---- MATERIAL
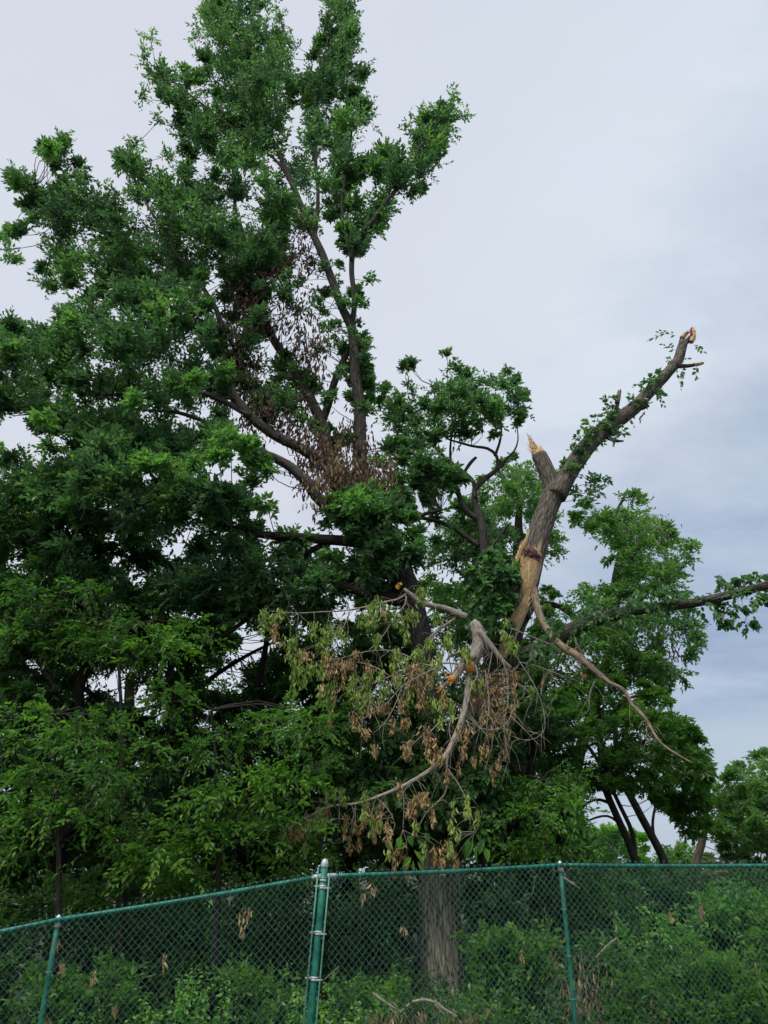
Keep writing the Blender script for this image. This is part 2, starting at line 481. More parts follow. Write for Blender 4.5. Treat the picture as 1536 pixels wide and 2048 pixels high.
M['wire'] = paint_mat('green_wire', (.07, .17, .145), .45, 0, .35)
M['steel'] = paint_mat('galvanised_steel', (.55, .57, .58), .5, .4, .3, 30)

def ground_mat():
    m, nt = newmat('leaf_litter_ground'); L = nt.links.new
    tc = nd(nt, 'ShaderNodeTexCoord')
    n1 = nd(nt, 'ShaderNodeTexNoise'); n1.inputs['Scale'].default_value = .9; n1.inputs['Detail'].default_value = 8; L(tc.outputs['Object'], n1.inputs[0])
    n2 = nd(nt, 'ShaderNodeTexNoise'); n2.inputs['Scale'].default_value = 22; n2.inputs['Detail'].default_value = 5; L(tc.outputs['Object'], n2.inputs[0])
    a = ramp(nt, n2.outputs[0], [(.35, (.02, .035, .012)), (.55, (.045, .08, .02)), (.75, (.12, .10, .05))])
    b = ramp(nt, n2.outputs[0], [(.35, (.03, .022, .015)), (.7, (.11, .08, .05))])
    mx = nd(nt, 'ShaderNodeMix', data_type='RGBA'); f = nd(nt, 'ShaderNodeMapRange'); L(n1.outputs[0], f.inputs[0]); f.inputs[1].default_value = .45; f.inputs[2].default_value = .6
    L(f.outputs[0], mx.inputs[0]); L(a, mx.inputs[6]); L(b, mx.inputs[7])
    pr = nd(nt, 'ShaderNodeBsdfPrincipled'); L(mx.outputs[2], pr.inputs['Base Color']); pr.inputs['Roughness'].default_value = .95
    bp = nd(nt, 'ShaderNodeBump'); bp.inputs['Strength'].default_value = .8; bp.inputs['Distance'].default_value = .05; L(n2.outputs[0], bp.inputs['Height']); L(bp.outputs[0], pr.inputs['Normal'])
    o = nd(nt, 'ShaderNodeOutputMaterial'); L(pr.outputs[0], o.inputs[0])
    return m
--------
Return all of the data exactly as written, and drop the pictures.

● OUTPUT
Keep writing the Blender script for this image. This is part 2, starting at line 481. More parts follow. Write for Blender 4.5. Treat the picture as 1536 pixels wide and 2048 pixels high.
M['wire'] = paint_mat('green_wire', (.07, .17, .145), .45, 0, .35)
M['steel'] = paint_mat('galvanised_steel', (.55, .57, .58), .5, .4, .3, 30)

def ground_mat():
    m, nt = newmat('leaf_litter_ground'); L = nt.links.new
    tc = nd(nt, 'ShaderNodeTexCoord')
    n1 = nd(nt, 'ShaderNodeTexNoise'); n1.inputs['Scale'].default_value = .9; n1.inputs['Detail'].default_value = 8; L(tc.outputs['Object'], n1.inputs[0])
    n2 = nd(nt, 'ShaderNodeTexNoise'); n2.inputs['Scale'].default_value = 22; n2.inputs['Detail'].default_value = 5; L(tc.outputs['Object'], n2.inputs[0])
    a = ramp(nt, n2.outputs[0], [(.35, (.02, .035, .012)), (.55, (.045, .08, .02)), (.75, (.12, .10, .05))])
    b = ramp(nt, n2.outputs[0], [(.35, (.03, .022, .015)), (.7, (.11, .08, .05))])
    mx = nd(nt, 'ShaderNodeMix', data_type='RGBA'); f = nd(nt, 'ShaderNodeMapRange'); L(n1.outputs[0], f.inputs[0]); f.inputs[1].default_value = .45; f.inputs[2].default_value = .6
    L(f.outputs[0], mx.inputs[0]); L(a, mx.inputs[6]); L(b, mx.inputs[7])
    pr = nd(nt, 'ShaderNodeBsdfPrincipled'); L(mx.outputs[2], pr.inputs['Base Color']); pr.inputs['Roughness'].default_value = .95
    bp = nd(nt, 'ShaderNodeBump'); bp.inputs['Strength'].default_value = .8; bp.inputs['Distance'].default_value = .05; L(n2.outputs[0], bp.inputs['Height']); L(bp.outputs[0], pr.inputs['Normal'])
    o = nd(nt, 'ShaderNodeOutputMaterial'); L(pr.outputs[0], o.inputs[0])
    return m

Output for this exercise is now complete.